> Stated task
Set down all of the data exactly as it appears.

+ + + +

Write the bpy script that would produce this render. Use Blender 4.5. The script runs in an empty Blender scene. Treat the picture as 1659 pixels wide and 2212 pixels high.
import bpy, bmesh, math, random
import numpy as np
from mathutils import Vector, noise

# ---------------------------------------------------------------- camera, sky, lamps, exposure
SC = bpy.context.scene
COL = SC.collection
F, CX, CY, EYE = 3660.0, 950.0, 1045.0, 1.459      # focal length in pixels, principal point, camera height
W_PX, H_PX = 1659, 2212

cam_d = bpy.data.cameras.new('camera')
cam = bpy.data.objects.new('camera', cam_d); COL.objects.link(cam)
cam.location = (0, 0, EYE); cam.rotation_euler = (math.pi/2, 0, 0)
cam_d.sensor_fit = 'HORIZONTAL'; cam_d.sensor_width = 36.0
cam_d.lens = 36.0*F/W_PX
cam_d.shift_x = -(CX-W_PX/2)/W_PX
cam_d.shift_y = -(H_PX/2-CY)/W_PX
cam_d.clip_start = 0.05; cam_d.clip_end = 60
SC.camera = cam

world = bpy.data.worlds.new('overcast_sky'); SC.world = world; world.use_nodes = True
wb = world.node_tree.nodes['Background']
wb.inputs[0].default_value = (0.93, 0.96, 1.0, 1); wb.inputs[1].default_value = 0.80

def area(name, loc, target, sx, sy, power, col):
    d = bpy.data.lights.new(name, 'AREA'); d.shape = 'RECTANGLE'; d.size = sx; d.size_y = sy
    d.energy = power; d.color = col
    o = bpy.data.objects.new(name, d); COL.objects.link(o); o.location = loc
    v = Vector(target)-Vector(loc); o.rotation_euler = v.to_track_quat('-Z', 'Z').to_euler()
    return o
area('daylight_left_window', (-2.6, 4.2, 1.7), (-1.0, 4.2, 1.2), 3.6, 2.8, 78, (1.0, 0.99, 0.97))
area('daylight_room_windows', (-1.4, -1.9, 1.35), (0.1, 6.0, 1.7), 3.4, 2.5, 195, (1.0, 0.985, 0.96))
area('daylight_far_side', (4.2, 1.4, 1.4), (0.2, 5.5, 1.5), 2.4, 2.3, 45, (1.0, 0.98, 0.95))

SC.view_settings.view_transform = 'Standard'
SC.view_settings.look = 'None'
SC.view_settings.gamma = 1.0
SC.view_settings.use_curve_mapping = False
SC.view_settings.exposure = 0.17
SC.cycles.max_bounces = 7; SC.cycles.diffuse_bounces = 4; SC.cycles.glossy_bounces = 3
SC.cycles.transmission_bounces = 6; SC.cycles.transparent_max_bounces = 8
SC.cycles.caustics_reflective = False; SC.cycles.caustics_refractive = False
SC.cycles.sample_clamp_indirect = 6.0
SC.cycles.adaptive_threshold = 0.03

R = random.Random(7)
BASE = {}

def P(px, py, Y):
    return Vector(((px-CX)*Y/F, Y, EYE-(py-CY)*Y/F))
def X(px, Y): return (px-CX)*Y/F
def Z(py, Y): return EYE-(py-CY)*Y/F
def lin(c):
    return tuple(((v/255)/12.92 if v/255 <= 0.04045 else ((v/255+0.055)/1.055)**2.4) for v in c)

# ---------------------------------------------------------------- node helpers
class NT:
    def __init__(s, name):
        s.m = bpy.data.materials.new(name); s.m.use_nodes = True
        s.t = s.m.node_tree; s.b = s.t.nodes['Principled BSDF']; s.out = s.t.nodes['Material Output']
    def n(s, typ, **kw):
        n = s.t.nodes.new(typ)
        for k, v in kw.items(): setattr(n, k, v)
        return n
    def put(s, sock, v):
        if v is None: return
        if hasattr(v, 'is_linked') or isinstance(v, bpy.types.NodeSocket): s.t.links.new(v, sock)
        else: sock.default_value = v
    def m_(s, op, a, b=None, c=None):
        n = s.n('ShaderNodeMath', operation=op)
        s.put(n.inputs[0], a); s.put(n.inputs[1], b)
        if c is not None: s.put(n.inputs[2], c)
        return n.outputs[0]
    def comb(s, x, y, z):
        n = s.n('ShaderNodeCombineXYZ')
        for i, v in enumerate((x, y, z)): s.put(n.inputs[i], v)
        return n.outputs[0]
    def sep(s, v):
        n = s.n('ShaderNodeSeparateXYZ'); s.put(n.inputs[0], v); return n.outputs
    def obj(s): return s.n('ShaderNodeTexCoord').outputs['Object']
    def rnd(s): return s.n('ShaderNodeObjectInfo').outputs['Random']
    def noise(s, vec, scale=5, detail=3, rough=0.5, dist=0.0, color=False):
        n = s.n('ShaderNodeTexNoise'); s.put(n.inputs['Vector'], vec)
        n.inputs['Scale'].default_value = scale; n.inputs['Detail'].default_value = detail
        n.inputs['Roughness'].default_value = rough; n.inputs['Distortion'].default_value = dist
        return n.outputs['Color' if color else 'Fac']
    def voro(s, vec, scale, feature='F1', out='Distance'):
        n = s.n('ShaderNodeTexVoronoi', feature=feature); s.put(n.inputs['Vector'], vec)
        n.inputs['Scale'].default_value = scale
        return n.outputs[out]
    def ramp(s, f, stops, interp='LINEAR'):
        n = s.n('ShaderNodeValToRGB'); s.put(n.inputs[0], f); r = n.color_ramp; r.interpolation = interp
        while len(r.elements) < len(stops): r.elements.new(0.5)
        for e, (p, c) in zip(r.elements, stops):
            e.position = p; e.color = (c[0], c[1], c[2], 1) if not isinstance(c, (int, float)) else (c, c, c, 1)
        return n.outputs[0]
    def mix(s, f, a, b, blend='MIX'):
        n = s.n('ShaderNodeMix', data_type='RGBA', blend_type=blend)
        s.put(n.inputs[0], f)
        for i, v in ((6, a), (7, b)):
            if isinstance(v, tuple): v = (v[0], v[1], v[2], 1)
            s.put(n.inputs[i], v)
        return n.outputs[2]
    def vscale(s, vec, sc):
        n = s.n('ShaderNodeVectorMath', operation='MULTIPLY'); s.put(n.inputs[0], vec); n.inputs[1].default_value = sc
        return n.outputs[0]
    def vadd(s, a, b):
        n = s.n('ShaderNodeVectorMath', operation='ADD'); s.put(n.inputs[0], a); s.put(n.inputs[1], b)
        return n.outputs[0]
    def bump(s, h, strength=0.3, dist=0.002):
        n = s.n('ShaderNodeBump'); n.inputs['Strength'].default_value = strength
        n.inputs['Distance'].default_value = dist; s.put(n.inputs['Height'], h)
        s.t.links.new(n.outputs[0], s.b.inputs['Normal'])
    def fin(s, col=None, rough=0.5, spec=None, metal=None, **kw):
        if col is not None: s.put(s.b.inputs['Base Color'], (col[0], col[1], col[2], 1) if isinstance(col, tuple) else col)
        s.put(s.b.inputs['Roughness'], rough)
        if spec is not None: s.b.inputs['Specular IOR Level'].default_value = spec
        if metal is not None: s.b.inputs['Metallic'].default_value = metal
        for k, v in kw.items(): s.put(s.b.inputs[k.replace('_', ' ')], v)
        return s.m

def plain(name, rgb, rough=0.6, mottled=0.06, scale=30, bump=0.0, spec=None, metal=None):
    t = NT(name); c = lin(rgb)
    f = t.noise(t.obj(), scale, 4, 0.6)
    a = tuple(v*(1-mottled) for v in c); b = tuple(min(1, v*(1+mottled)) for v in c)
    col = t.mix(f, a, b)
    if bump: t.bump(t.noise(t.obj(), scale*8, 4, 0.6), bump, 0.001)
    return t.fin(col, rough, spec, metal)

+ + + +

> Task result
Write the bpy script that would produce this render. Use Blender 4.5. The script runs in an empty Blender scene. Treat the picture as 1659 pixels wide and 2212 pixels high.
import bpy, bmesh, math, random
import numpy as np
from mathutils import Vector, noise

# ---------------------------------------------------------------- camera, sky, lamps, exposure
SC = bpy.context.scene
COL = SC.collection
F, CX, CY, EYE = 3660.0, 950.0, 1045.0, 1.459      # focal length in pixels, principal point, camera height
W_PX, H_PX = 1659, 2212

cam_d = bpy.data.cameras.new('camera')
cam = bpy.data.objects.new('camera', cam_d); COL.objects.link(cam)
cam.location = (0, 0, EYE); cam.rotation_euler = (math.pi/2, 0, 0)
cam_d.sensor_fit = 'HORIZONTAL'; cam_d.sensor_width = 36.0
cam_d.lens = 36.0*F/W_PX
cam_d.shift_x = -(CX-W_PX/2)/W_PX
cam_d.shift_y = -(H_PX/2-CY)/W_PX
cam_d.clip_start = 0.05; cam_d.clip_end = 60
SC.camera = cam

world = bpy.data.worlds.new('overcast_sky'); SC.world = world; world.use_nodes = True
wb = world.node_tree.nodes['Background']
wb.inputs[0].default_value = (0.93, 0.96, 1.0, 1); wb.inputs[1].default_value = 0.80

def area(name, loc, target, sx, sy, power, col):
    d = bpy.data.lights.new(name, 'AREA'); d.shape = 'RECTANGLE'; d.size = sx; d.size_y = sy
    d.energy = power; d.color = col
    o = bpy.data.objects.new(name, d); COL.objects.link(o); o.location = loc
    v = Vector(target)-Vector(loc); o.rotation_euler = v.to_track_quat('-Z', 'Z').to_euler()
    return o
area('daylight_left_window', (-2.6, 4.2, 1.7), (-1.0, 4.2, 1.2), 3.6, 2.8, 78, (1.0, 0.99, 0.97))
area('daylight_room_windows', (-1.4, -1.9, 1.35), (0.1, 6.0, 1.7), 3.4, 2.5, 195, (1.0, 0.985, 0.96))
area('daylight_far_side', (4.2, 1.4, 1.4), (0.2, 5.5, 1.5), 2.4, 2.3, 45, (1.0, 0.98, 0.95))

SC.view_settings.view_transform = 'Standard'
SC.view_settings.look = 'None'
SC.view_settings.gamma = 1.0
SC.view_settings.use_curve_mapping = False
SC.view_settings.exposure = 0.17
SC.cycles.max_bounces = 7; SC.cycles.diffuse_bounces = 4; SC.cycles.glossy_bounces = 3
SC.cycles.transmission_bounces = 6; SC.cycles.transparent_max_bounces = 8
SC.cycles.caustics_reflective = False; SC.cycles.caustics_refractive = False
SC.cycles.sample_clamp_indirect = 6.0
SC.cycles.adaptive_threshold = 0.03

R = random.Random(7)
BASE = {}

def P(px, py, Y):
    return Vector(((px-CX)*Y/F, Y, EYE-(py-CY)*Y/F))
def X(px, Y): return (px-CX)*Y/F
def Z(py, Y): return EYE-(py-CY)*Y/F
def lin(c):
    return tuple(((v/255)/12.92 if v/255 <= 0.04045 else ((v/255+0.055)/1.055)**2.4) for v in c)

# ---------------------------------------------------------------- node helpers
class NT:
    def __init__(s, name):
        s.m = bpy.data.materials.new(name); s.m.use_nodes = True
        s.t = s.m.node_tree; s.b = s.t.nodes['Principled BSDF']; s.out = s.t.nodes['Material Output']
    def n(s, typ, **kw):
        n = s.t.nodes.new(typ)
        for k, v in kw.items(): setattr(n, k, v)
        return n
    def put(s, sock, v):
        if v is None: return
        if hasattr(v, 'is_linked') or isinstance(v, bpy.types.NodeSocket): s.t.links.new(v, sock)
        else: sock.default_value = v
    def m_(s, op, a, b=None, c=None):
        n = s.n('ShaderNodeMath', operation=op)
        s.put(n.inputs[0], a); s.put(n.inputs[1], b)
        if c is not None: s.put(n.inputs[2], c)
        return n.outputs[0]
    def comb(s, x, y, z):
        n = s.n('ShaderNodeCombineXYZ')
        for i, v in enumerate((x, y, z)): s.put(n.inputs[i], v)
        return n.outputs[0]
    def sep(s, v):
        n = s.n('ShaderNodeSeparateXYZ'); s.put(n.inputs[0], v); return n.outputs
    def obj(s): return s.n('ShaderNodeTexCoord').outputs['Object']
    def rnd(s): return s.n('ShaderNodeObjectInfo').outputs['Random']
    def noise(s, vec, scale=5, detail=3, rough=0.5, dist=0.0, color=False):
        n = s.n('ShaderNodeTexNoise'); s.put(n.inputs['Vector'], vec)
        n.inputs['Scale'].default_value = scale; n.inputs['Detail'].default_value = detail
        n.inputs['Roughness'].default_value = rough; n.inputs['Distortion'].default_value = dist
        return n.outputs['Color' if color else 'Fac']
    def voro(s, vec, scale, feature='F1', out='Distance'):
        n = s.n('ShaderNodeTexVoronoi', feature=feature); s.put(n.inputs['Vector'], vec)
        n.inputs['Scale'].default_value = scale
        return n.outputs[out]
    def ramp(s, f, stops, interp='LINEAR'):
        n = s.n('ShaderNodeValToRGB'); s.put(n.inputs[0], f); r = n.color_ramp; r.interpolation = interp
        while len(r.elements) < len(stops): r.elements.new(0.5)
        for e, (p, c) in zip(r.elements, stops):
            e.position = p; e.color = (c[0], c[1], c[2], 1) if not isinstance(c, (int, float)) else (c, c, c, 1)
        return n.outputs[0]
    def mix(s, f, a, b, blend='MIX'):
        n = s.n('ShaderNodeMix', data_type='RGBA', blend_type=blend)
        s.put(n.inputs[0], f)
        for i, v in ((6, a), (7, b)):
            if isinstance(v, tuple): v = (v[0], v[1], v[2], 1)
            s.put(n.inputs[i], v)
        return n.outputs[2]
    def vscale(s, vec, sc):
        n = s.n('ShaderNodeVectorMath', operation='MULTIPLY'); s.put(n.inputs[0], vec); n.inputs[1].default_value = sc
        return n.outputs[0]
    def vadd(s, a, b):
        n = s.n('ShaderNodeVectorMath', operation='ADD'); s.put(n.inputs[0], a); s.put(n.inputs[1], b)
        return n.outputs[0]
    def bump(s, h, strength=0.3, dist=0.002):
        n = s.n('ShaderNodeBump'); n.inputs['Strength'].default_value = strength
        n.inputs['Distance'].default_value = dist; s.put(n.inputs['Height'], h)
        s.t.links.new(n.outputs[0], s.b.inputs['Normal'])
    def fin(s, col=None, rough=0.5, spec=None, metal=None, **kw):
        if col is not None: s.put(s.b.inputs['Base Color'], (col[0], col[1], col[2], 1) if isinstance(col, tuple) else col)
        s.put(s.b.inputs['Roughness'], rough)
        if spec is not None: s.b.inputs['Specular IOR Level'].default_value = spec
        if metal is not None: s.b.inputs['Metallic'].default_value = metal
        for k, v in kw.items(): s.put(s.b.inputs[k.replace('_', ' ')], v)
        return s.m

def plain(name, rgb, rough=0.6, mottled=0.06, scale=30, bump=0.0, spec=None, metal=None):
    t = NT(name); c = lin(rgb)
    f = t.noise(t.obj(), scale, 4, 0.6)
    a = tuple(v*(1-mottled) for v in c); b = tuple(min(1, v*(1+mottled)) for v in c)
    col = t.mix(f, a, b)
    if bump: t.bump(t.noise(t.obj(), scale*8, 4, 0.6), bump, 0.001)
    return t.fin(col, rough, spec, metal)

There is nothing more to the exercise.